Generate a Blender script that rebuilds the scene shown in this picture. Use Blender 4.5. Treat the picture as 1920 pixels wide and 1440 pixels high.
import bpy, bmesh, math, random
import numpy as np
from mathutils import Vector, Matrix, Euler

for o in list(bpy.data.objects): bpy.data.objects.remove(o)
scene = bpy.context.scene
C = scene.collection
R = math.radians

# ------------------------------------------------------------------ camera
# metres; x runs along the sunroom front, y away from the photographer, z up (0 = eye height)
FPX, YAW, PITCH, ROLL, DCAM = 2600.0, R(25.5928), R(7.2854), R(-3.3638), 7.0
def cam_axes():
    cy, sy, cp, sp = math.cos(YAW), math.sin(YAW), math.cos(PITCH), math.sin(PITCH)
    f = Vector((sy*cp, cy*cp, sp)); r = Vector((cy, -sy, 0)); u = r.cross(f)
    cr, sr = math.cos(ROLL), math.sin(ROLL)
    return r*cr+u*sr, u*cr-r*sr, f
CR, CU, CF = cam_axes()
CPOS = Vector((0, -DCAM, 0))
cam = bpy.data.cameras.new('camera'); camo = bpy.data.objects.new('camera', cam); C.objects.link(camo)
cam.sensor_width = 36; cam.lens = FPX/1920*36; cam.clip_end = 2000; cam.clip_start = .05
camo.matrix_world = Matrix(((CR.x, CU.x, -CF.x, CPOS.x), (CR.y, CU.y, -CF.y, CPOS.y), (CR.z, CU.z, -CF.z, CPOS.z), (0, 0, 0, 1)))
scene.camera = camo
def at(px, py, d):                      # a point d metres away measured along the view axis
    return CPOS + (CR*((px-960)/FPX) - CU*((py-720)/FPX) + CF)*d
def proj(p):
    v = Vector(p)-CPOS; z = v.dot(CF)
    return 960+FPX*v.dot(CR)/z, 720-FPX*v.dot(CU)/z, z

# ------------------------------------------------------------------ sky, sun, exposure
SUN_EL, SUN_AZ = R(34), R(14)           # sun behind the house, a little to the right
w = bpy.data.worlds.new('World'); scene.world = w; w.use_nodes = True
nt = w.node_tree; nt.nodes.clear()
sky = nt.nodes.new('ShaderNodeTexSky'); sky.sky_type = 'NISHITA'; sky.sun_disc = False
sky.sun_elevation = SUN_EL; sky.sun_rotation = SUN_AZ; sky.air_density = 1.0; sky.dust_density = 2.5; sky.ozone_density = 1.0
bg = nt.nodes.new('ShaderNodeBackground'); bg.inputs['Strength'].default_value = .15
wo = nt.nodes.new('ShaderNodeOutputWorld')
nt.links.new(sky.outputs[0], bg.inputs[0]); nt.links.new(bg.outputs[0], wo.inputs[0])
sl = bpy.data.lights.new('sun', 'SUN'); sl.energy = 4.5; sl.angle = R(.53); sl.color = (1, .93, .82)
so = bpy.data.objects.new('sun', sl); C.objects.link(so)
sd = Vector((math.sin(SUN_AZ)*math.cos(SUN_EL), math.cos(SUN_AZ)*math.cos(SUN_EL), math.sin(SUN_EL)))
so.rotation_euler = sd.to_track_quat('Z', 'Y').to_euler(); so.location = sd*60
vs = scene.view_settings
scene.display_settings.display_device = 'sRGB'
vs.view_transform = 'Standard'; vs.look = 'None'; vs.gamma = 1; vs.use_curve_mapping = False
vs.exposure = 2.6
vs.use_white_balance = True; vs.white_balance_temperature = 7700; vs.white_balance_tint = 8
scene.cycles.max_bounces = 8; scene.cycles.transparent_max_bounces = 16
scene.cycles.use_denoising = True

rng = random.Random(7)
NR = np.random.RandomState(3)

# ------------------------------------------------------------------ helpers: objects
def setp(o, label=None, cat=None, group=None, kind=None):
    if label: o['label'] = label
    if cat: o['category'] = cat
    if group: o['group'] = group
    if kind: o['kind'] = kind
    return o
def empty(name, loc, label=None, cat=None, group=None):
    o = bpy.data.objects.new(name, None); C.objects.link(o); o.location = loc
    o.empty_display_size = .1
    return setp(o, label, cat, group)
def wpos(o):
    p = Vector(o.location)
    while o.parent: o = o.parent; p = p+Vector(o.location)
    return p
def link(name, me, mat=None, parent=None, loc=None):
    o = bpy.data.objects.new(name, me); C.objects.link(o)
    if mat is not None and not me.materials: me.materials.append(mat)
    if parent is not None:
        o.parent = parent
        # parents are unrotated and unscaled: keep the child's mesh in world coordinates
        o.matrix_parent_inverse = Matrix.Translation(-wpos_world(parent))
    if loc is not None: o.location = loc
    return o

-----

■ GIVEN PROBLEM ■
Each line from the start of the listing above through the line containing "R = math.radians" should be copied exactly, please, with no other lines added.

■ ANSWER TO THIS PROBLEM ■
Generate a Blender script that rebuilds the scene shown in this picture. Use Blender 4.5. Treat the picture as 1920 pixels wide and 1440 pixels high.
import bpy, bmesh, math, random
import numpy as np
from mathutils import Vector, Matrix, Euler

for o in list(bpy.data.objects): bpy.data.objects.remove(o)
scene = bpy.context.scene
C = scene.collection
R = math.radians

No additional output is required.